## WHAT IS NEEDED
Which lines below hold the word "that"? Copy all of them.

========

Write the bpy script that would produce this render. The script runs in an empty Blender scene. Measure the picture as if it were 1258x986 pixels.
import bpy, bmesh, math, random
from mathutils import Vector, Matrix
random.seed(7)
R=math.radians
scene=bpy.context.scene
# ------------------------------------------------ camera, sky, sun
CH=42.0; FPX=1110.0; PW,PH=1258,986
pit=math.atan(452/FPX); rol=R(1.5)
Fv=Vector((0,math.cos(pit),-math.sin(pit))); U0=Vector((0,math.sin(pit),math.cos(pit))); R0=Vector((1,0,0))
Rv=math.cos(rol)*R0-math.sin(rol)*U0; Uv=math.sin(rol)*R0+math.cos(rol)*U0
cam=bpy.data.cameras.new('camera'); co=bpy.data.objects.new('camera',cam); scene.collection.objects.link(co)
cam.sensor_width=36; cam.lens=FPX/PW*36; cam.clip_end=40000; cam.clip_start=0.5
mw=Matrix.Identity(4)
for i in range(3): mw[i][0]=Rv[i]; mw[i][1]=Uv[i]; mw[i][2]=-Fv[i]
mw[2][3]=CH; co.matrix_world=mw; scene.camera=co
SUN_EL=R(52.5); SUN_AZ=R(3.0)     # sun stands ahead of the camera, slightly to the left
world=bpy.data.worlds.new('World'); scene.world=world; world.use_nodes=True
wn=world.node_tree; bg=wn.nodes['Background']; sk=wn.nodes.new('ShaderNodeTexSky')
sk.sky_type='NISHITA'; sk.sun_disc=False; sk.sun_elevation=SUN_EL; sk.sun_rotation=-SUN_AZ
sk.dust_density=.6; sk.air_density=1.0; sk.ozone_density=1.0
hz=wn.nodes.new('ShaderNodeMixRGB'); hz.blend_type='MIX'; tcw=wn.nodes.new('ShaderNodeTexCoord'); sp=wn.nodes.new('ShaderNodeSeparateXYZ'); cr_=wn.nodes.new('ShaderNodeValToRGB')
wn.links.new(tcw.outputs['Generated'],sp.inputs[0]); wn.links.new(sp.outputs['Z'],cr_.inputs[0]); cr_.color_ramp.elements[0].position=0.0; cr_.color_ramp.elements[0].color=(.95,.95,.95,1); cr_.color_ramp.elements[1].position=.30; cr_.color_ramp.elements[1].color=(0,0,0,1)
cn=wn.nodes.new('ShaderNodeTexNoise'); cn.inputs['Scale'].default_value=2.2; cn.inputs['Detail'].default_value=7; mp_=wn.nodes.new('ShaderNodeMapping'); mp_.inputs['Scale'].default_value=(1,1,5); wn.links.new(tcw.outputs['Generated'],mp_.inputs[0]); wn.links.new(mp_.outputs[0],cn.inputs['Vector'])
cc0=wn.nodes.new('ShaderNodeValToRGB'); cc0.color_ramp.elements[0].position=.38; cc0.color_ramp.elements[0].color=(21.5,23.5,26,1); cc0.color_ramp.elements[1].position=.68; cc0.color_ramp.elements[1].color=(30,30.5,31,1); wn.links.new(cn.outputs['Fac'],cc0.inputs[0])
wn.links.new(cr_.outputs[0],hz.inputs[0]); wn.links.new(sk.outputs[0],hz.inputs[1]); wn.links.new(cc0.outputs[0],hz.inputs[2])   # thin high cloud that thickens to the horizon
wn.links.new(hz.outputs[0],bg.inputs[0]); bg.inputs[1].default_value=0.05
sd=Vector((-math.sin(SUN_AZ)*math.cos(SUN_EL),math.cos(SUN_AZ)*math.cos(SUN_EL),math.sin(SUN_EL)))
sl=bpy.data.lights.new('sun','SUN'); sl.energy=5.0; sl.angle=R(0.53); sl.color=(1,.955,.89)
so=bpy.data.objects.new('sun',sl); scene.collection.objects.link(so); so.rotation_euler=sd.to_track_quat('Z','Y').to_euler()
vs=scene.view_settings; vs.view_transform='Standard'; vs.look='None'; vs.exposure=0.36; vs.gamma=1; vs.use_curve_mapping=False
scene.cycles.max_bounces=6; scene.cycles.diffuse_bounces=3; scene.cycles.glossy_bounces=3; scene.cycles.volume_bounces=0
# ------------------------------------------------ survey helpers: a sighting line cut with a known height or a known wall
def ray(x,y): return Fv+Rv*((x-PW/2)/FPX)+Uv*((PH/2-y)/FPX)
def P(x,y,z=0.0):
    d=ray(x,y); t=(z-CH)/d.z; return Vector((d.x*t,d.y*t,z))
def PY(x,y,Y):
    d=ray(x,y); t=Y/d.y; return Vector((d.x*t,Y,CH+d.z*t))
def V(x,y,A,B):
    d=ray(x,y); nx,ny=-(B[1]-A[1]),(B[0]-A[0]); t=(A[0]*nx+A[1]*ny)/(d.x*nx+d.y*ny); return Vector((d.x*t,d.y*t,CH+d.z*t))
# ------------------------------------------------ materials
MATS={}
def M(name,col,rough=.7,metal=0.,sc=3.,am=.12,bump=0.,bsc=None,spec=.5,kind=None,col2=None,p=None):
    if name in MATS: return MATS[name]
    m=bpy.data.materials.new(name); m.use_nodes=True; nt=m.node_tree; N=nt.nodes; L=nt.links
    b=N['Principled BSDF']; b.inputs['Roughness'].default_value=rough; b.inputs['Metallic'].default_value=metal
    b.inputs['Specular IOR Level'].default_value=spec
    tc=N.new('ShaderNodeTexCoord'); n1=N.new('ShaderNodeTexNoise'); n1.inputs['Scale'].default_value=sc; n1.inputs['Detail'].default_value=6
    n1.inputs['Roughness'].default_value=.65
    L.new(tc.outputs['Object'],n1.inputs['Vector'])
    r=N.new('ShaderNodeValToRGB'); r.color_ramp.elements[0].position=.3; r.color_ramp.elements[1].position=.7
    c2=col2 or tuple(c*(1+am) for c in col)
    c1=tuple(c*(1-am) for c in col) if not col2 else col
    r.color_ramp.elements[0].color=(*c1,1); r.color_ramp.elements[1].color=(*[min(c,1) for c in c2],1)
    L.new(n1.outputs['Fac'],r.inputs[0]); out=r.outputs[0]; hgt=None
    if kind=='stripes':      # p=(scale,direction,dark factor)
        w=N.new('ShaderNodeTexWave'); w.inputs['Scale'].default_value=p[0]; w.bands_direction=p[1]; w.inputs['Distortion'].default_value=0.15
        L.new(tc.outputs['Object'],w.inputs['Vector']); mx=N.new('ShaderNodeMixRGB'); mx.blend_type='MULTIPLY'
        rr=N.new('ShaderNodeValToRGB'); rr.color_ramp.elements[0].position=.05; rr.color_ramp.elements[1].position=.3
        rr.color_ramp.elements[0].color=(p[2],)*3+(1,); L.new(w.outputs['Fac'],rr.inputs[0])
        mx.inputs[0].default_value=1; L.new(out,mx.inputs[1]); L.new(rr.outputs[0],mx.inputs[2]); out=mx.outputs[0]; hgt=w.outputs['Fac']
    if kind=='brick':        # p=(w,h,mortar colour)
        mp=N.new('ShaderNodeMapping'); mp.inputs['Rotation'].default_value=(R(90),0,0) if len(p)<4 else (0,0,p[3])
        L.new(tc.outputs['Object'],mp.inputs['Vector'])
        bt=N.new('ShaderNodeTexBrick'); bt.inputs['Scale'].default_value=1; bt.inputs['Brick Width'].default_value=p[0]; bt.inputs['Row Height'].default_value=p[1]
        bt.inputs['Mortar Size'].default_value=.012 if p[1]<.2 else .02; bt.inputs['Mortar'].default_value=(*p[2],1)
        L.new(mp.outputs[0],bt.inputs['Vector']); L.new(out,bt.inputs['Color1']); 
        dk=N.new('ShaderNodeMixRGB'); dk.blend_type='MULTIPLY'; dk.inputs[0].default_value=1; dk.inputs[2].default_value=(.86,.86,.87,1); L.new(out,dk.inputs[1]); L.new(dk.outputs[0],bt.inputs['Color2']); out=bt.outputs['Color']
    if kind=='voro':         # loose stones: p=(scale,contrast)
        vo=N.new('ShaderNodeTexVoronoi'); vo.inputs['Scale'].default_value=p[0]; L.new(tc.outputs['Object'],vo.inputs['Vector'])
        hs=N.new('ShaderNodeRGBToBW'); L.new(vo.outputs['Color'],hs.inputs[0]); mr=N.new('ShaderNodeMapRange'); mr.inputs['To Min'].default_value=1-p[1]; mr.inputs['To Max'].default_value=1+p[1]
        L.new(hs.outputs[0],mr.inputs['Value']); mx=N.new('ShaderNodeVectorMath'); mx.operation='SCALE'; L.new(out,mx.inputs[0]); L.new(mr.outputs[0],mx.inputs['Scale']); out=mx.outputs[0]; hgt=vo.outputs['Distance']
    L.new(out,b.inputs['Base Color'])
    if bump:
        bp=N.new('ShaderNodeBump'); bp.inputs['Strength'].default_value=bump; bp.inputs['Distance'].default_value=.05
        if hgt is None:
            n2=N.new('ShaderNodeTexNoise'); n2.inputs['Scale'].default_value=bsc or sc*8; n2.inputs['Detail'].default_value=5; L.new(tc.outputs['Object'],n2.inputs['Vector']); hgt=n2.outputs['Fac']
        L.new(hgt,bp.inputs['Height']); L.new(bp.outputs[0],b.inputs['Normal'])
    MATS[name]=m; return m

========

## SOLVED PROBLEM
Write the bpy script that would produce this render. The script runs in an empty Blender scene. Measure the picture as if it were 1258x986 pixels.
wn.links.new(cr_.outputs[0],hz.inputs[0]); wn.links.new(sk.outputs[0],hz.inputs[1]); wn.links.new(cc0.outputs[0],hz.inputs[2])   # thin high cloud that thickens to the horizon